The program is entering its 8th year and has mentored over 80 businesses. MPower is funded in part by the city of Madison’s sustainability budget.

Reese’s work is a mixture of creativity and legalese, bringing the two together to enact change in the business community.

“A lot of the times organizations are curious about sustainability, but they don’t know where to start,” Reese said. “We provide businesses with the tools to address sustainability from a variety of angles.”

MPower works with 10 to 15 businesses that apply to partner with Sustain Dane over the course of a year. Sustain Dane helps to educate, implement and measure sustainability in the workplace.

“There are lots of ways to implement sustainability in business,” Reese said. “It can be a matter of talking to the CEOs about saving money, forming a green team to think about environmental impacts, or looking at sustainability through a health and wellness lens for their employees.”

Reese’s work with Madison businesses has allowed her to bring the concerns of the business community directly to the city through the Sustainable Madison Committee.

In addition to drafting legislation regarding sustainability, the committee also serves as a board to ensure various city departments are working to be sustainable.

According to Reese, Madison Public Water Utility recently presented to the committee about lead in pipes.

“In face of the Flint water crisis, Madison was able to show we were a couple decades ahead of the curve when it comes to lead in pipes,” Reese said. “In the ’90s we replaced millions of miles of pipes and were able to stand up and say, ‘hey, we took care of this at a much lower cost to the city and the residents if we had waited to address this problem today.’”

According to van Lith, Madison has made many strides in sustainability including being certified as a Platinum Bike City, reducing the city’s kilowatt hours while managing to grow, being the first municipality in the state to implement curb-side recycling and making neighborhoods more walkable to promote healthy habits among residents.

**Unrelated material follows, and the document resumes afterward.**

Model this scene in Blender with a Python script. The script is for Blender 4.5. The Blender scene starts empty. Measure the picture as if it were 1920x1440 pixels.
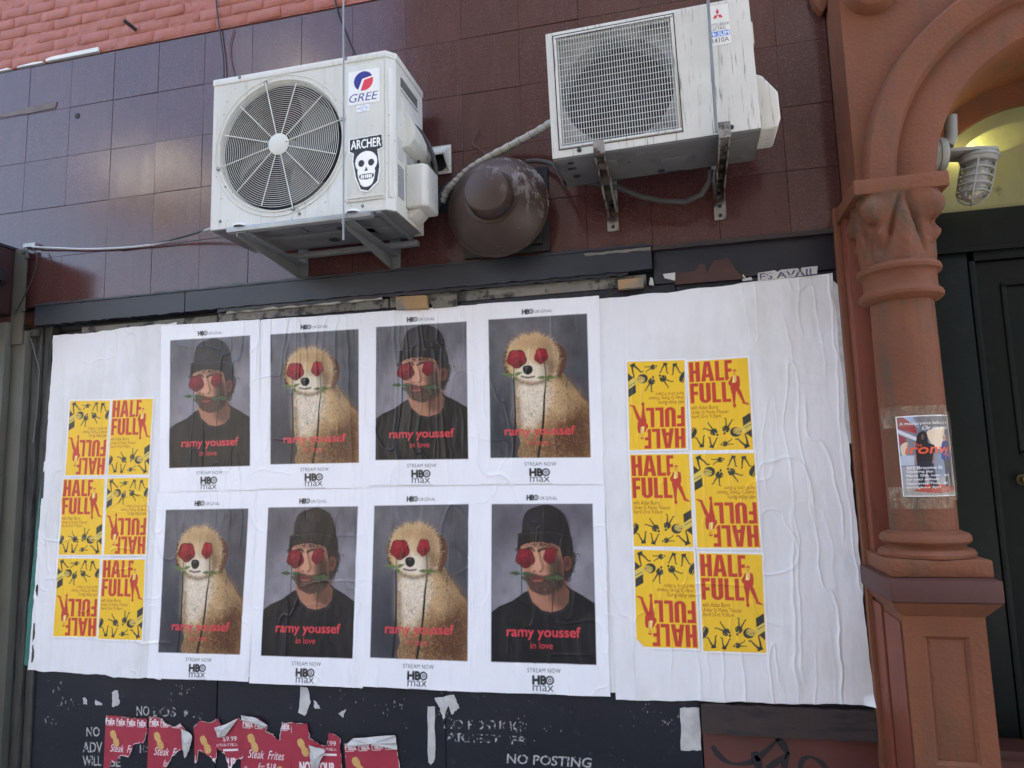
import bpy, bmesh, math, random
import numpy as np
from mathutils import Vector, Matrix

random.seed(7)
rng = np.random.default_rng(7)
scene = bpy.context.scene
COL = scene.collection
R_ = math.radians

# ------------------------------------------------------------------ camera
F_PX, CAM = 1331.0, Vector((0.0, -3.3, 1.6))
_p, _y, _r = R_(7.241), R_(-13.269), R_(-1.596)
FWD = Vector((math.sin(_y) * math.cos(_p), math.cos(_y) * math.cos(_p), math.sin(_p)))
_rt = Vector((math.cos(_y), -math.sin(_y), 0))
_up = _rt.cross(FWD)
RGT = _rt * math.cos(_r) + _up * math.sin(_r)
UPV = -_rt * math.sin(_r) + _up * math.cos(_r)
cam = bpy.data.cameras.new('camera')
cam.sensor_width = 36.0
cam.lens = F_PX / 1920 * 36
cam.clip_start, cam.clip_end = 0.05, 600
camo = bpy.data.objects.new('camera', cam)
COL.objects.link(camo)
M = Matrix((RGT, UPV, -FWD)).transposed().to_4x4()
M.translation = CAM
camo.matrix_world = M
scene.camera = camo

# ------------------------------------------------------------------ light: open shade, the sun stands behind the house
SUN_EL, SUN_AZ = R_(52), R_(20)          # azimuth from +Y (behind the facade) towards +X
sd = Vector((math.sin(SUN_AZ) * math.cos(SUN_EL), math.cos(SUN_AZ) * math.cos(SUN_EL), math.sin(SUN_EL)))
world = bpy.data.worlds.new('World')
scene.world = world
world.use_nodes = True
wn = world.node_tree
bg = wn.nodes['Background']
sky = wn.nodes.new('ShaderNodeTexSky')
sky.sky_type = 'NISHITA'
sky.sun_disc = False
sky.sun_elevation = SUN_EL
sky.sun_rotation = SUN_AZ
sky.air_density, sky.dust_density, sky.ozone_density = 1.0, 5.0, 0.2
wn.links.new(sky.outputs['Color'], bg.inputs['Color'])
bg.inputs['Strength'].default_value = 0.15
sl = bpy.data.lights.new('sun', 'SUN')
sl.energy, sl.angle, sl.color = 3.6, R_(0.5), (1.0, 0.97, 0.91)
so = bpy.data.objects.new('sun', sl)
COL.objects.link(so)
so.location = (0, 0, 30)
so.rotation_euler = (-sd).to_track_quat('-Z', 'Y').to_euler()
vs = scene.view_settings
vs.view_transform, vs.look, vs.gamma, vs.use_curve_mapping = 'Standard', 'None', 1.0, False
vs.exposure = 2.8


def at(px, py, y=0.0):
    """point of the photograph (1920 x 1440) on the vertical plane y"""
    v = RGT * (px - 960) + UPV * (720 - py) + FWD * F_PX
    t = (y - CAM.y) / v.y
    return CAM.x + v.x * t, CAM.z + v.z * t


def P(px, py, y=0.0):
    x, z = at(px, py, y)
    return Vector((x, y, z))


# ------------------------------------------------------------------ scene tree helpers
def tag(o, label=None, cat=None, group=None, kind=None):
    if label: o['label'] = label
    if cat: o['category'] = cat
    if group: o['group'] = group
    if kind: o['kind'] = kind
    return o


def thing(name, loc, label, cat, group=None, rot=None):
    o = bpy.data.objects.new(name, None)
    o.empty_display_size = 0.1
    o.location = loc
    if rot: o.rotation_euler = rot
    COL.objects.link(o)
    return tag(o, label, cat, group)


def origin_of(parent):
    v = Vector((0, 0, 0))
    while parent is not None:
        v += Vector(parent.location)
        parent = parent.parent
    return v


def link_mesh(name, me, material, parent=None):
    o = bpy.data.objects.new(name, me)
    COL.objects.link(o)
    if parent is not None: o.parent = parent
    if material is not None:
        me.materials.clear()
        me.materials.append(material)
    return o


class MB:
    """collects shapes in world coordinates; build() makes one mesh object"""
    def __init__(self):
        self.bm = bmesh.new()

    def box(self, x0, x1, y0, y1, z0, z1):
        bm = self.bm
        v = [bm.verts.new(c) for c in ((x0, y0, z0), (x1, y0, z0), (x1, y1, z0), (x0, y1, z0),
                                       (x0, y0, z1), (x1, y0, z1), (x1, y1, z1), (x0, y1, z1))]
        for f in ((0, 1, 5, 4), (1, 2, 6, 5), (2, 3, 7, 6), (3, 0, 4, 7), (4, 5, 6, 7), (3, 2, 1, 0)):
            bm.faces.new([v[i] for i in f])
        return self

    def hexa(self, a, b):
        """a, b: two loops of the same length joined to a closed prism"""
        bm = self.bm
        n = len(a)
        A = [bm.verts.new(c) for c in a]
        B = [bm.verts.new(c) for c in b]
        bm.faces.new(A[::-1]); bm.faces.new(B)
        for i in range(n):
            j = (i + 1) % n
            bm.faces.new((A[i], A[j], B[j], B[i]))
        return self

    def prism(self, pts_xz, y0, y1):
        return self.hexa([(x, y0, z) for x, z in pts_xz], [(x, y1, z) for x, z in pts_xz])

    def tube(self, pts, r, n=10, caps=True):
        bm = self.bm
        pts = [Vector(p) for p in pts]
        rs = r if hasattr(r, '__len__') else [r] * len(pts)
        t0 = (pts[1] - pts[0]).normalized()
        ref = Vector((0, 0, 1)) if abs(t0.z) < 0.9 else Vector((1, 0, 0))
        nrm = t0.cross(ref).normalized()
        rings = []
        for i, p in enumerate(pts):
            t = (pts[min(i + 1, len(pts) - 1)] - pts[max(i - 1, 0)]).normalized()
            nrm = (nrm - t * nrm.dot(t)).normalized()
            b = t.cross(nrm)
            rings.append([bm.verts.new(p + (nrm * math.cos(2 * math.pi * k / n) + b * math.sin(2 * math.pi * k / n)) * rs[i]) for k in range(n)])
        for a, b in zip(rings, rings[1:]):
            for k in range(n):
                bm.faces.new((a[k], a[(k + 1) % n], b[(k + 1) % n], b[k]))
        if caps:
            bm.faces.new(rings[0][::-1]); bm.faces.new(rings[-1])
        return self

    def ring(self, c, r, w, axis='Y', n=64, m=6):
        """torus"""
        bm = self.bm
        rings = []
        for i in range(n):
            a = 2 * math.pi * i / n
            row = []
            for k in range(m):
                b = 2 * math.pi * k / m
                rr, h = r + w * math.cos(b), w * math.sin(b)
                if axis == 'Y': p = (c[0] + rr * math.cos(a), c[1] + h, c[2] + rr * math.sin(a))
                else: p = (c[0] + rr * math.cos(a), c[1] + rr * math.sin(a), c[2] + h)
                row.append(bm.verts.new(p))
            rings.append(row)
        for i in range(n):
            a, b = rings[i], rings[(i + 1) % n]
            for k in range(m):
                bm.faces.new((a[k], b[k], b[(k + 1) % m], a[(k + 1) % m]))
        return self

    def lathe(self, c, prof, axis='Z', n=48, a0=0.0, a1=2 * math.pi, caps=False):
        """prof: (radius, height) along the axis from c"""
        bm = self.bm
        full = abs(a1 - a0 - 2 * math.pi) < 1e-6
        cnt = n if full else n + 1
        rings = []
        for r, h in prof:
            row = []
            for i in range(cnt):
                a = a0 + (a1 - a0) * i / n
                if axis == 'Z': p = (c[0] + r * math.cos(a), c[1] + r * math.sin(a), c[2] + h)
                elif axis == 'Y': p = (c[0] + r * math.cos(a), c[1] - h, c[2] + r * math.sin(a))
                else: p = (c[0] + h, c[1] + r * math.cos(a), c[2] + r * math.sin(a))
                row.append(bm.verts.new(p))
            rings.append(row)
        for a, b in zip(rings, rings[1:]):
            for i in range(n if full else n):
                j = (i + 1) % cnt
                if not full and i == n: continue
                bm.faces.new((a[i], a[j], b[j], b[i]))
        if caps:
            bm.faces.new(rings[0][::-1]); bm.faces.new(rings[-1])
        return self

    def disc(self, c, r, y, n=24):
        vs_ = [self.bm.verts.new((c[0] + r * math.cos(2 * math.pi * i / n), y, c[1] + r * math.sin(2 * math.pi * i / n))) for i in range(n)]
        self.bm.faces.new(vs_)
        return self

    def build(self, name, material, parent=None, bevel=0.0, smooth=True, origin=None, seg=2, jitter=0.0, angle=35):
        bm = self.bm
        bmesh.ops.remove_doubles(bm, verts=bm.verts, dist=1e-6)
        bmesh.ops.recalc_face_normals(bm, faces=bm.faces)
        if bevel > 0:
            es = [e for e in bm.edges if len(e.link_faces) == 2 and e.calc_face_angle(0) > R_(28)]
            bmesh.ops.bevel(bm, geom=es, offset=bevel, segments=seg, affect='EDGES', profile=0.6, clamp_overlap=True)
        if jitter:
            for v in bm.verts:
                v.co += Vector((random.uniform(-1, 1), random.uniform(-1, 1), random.uniform(-1, 1))) * jitter
        if origin is None:
            origin = origin_of(parent)
            if parent is None:
                xs = [v.co for v in bm.verts]
                origin = Vector((sum(c.x for c in xs) / len(xs), sum(c.y for c in xs) / len(xs), min(c.z for c in xs)))
        bmesh.ops.translate(bm, verts=bm.verts, vec=-Vector(origin))
        me = bpy.data.meshes.new(name)
        bm.to_mesh(me)
        bm.free()
        if smooth:
            for p in me.polygons: p.use_smooth = True
            try: me.set_sharp_from_angle(angle=R_(angle))
            except Exception: pass
        o = link_mesh(name, me, material, parent)
        if parent is None: o.location = origin
        return o


# ------------------------------------------------------------------ materials
def lin(c):
    c = c / 255.0
    return c / 12.92 if c <= 0.04045 else ((c + 0.055) / 1.055) ** 2.4


def rgb(r, g, b, k=1.0):
    return (lin(r) * k, lin(g) * k, lin(b) * k, 1.0)


class NT:
    def __init__(self, name):
        self.m = bpy.data.materials.new(name)
        self.m.use_nodes = True
        self.t = self.m.node_tree
        self.b = self.t.nodes['Principled BSDF']
        self.tc = None

    def n(self, typ, **kw):
        nd = self.t.nodes.new(typ)
        for k, v in kw.items():
            if k in nd.inputs: nd.inputs[k].default_value = v
            else: setattr(nd, k, v)
        return nd

    def l(self, a, b):
        self.t.links.new(a, b)

    def coord(self, scale=(1, 1, 1), rnd=True):
        if self.tc is None:
            self.tc = self.n('ShaderNodeTexCoord')
            oi = self.n('ShaderNodeObjectInfo')
            ml = self.n('ShaderNodeMath', operation='MULTIPLY')
            self.l(oi.outputs['Random'], ml.inputs[0]); ml.inputs[1].default_value = 37.0
            ad = self.n('ShaderNodeVectorMath', operation='ADD')
            self.l(self.tc.outputs['Object'], ad.inputs[0]); self.l(ml.outputs[0], ad.inputs[1])
            self.oi, self.ad = oi, ad
        mp = self.n('ShaderNodeMapping')
        mp.inputs['Scale'].default_value = scale
        self.l((self.ad.outputs[0] if rnd else self.tc.outputs['Object']), mp.inputs['Vector'])
        return mp.outputs[0]

    def noise(self, scale, detail=4, rough=0.55, stretch=(1, 1, 1), rnd=True, dist=0.0):
        nd = self.n('ShaderNodeTexNoise')
        nd.inputs['Scale'].default_value = scale
        nd.inputs['Detail'].default_value = detail
        nd.inputs['Roughness'].default_value = rough
        nd.inputs['Distortion'].default_value = dist
        self.l(self.coord(stretch, rnd), nd.inputs['Vector'])
        return nd.outputs['Fac']

    def ramp(self, fac, lo, hi):
        mr = self.n('ShaderNodeMapRange')
        mr.inputs['From Min'].default_value = lo
        mr.inputs['From Max'].default_value = hi
        self.l(fac, mr.inputs['Value'])
        return mr.outputs['Result']

    def mix(self, fac, a, b):
        mx = self.n('ShaderNodeMix', data_type='RGBA')
        if isinstance(fac, (int, float)): mx.inputs[0].default_value = fac
        else: self.l(fac, mx.inputs[0])
        for s, i in ((a, 6), (b, 7)):
            if isinstance(s, tuple): mx.inputs[i].default_value = s
            else: self.l(s, mx.inputs[i])
        return mx.outputs[2]

    def mul(self, a, b):
        m = self.n('ShaderNodeMath', operation='MULTIPLY')
        for s, i in ((a, 0), (b, 1)):
            if isinstance(s, (int, float)): m.inputs[i].default_value = s
            else: self.l(s, m.inputs[i])
        return m.outputs[0]

    def bump(self, h, strength, dist=0.01, prev=None):
        bp = self.n('ShaderNodeBump')
        bp.inputs['Strength'].default_value = strength
        bp.inputs['Distance'].default_value = dist
        self.l(h, bp.inputs['Height'])
        if prev is not None: self.l(prev, bp.inputs['Normal'])
        return bp.outputs['Normal']

    def out(self, color=None, rough=0.5, normal=None, metallic=0.0, spec=0.5):
        b = self.b
        if isinstance(color, tuple): b.inputs['Base Color'].default_value = color
        elif color is not None: self.l(color, b.inputs['Base Color'])
        if isinstance(rough, (int, float)): b.inputs['Roughness'].default_value = rough
        else: self.l(rough, b.inputs['Roughness'])
        if normal is not None: self.l(normal, b.inputs['Normal'])
        b.inputs['Metallic'].default_value = metallic
        b.inputs['Specular IOR Level'].default_value = spec
        return self.m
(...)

“We are way ahead of the game,” van Lith said.  “Of course we have to keep thinking about if we are meeting the needs of people now and also the next generation, but we have a good story to tell.”

Map Depicting Locations of smART Murals

The Madison Sustainability Plan: What Does It Entail?

The sustainability plan passed in 2011 is designed to achieve the overall vision of “creating a self-reliant, peaceful community that relies on renewable, local resources and is able to adapt to changing environmental, social and economic changes overtime,” according to the document.

The ten overarching categories addressed in the document include natural systems, planning and design, transportation, carbon and energy, economic development, employment and workforce, education, affordable housing, health and arts, design and culture.

Each category describes a vision for Madison and then proposes a set of actions that can be executed to achieve those goals. In the area of planning and design, one of the proposed goals is to promote and foster local food systems. A few of the actions listed to achieve that goal include planting low-maintenance fruit and nut trees in public areas, continue allowing chickens, honey bees and other species within city limits and encouraging the use of community garden plots throughout the city.
According to Sustainable Madison Committee member Karl van Lith, a possible major area of focus for the upcoming months is economic development and natural systems. In order to address the goals in each area more fully, the committee will break up into small groups that are each responsible for fleshing out the actions tied to each goal. The committee hopes to spend about three months on each focused category with the hope of enacting as many of the actions as possible.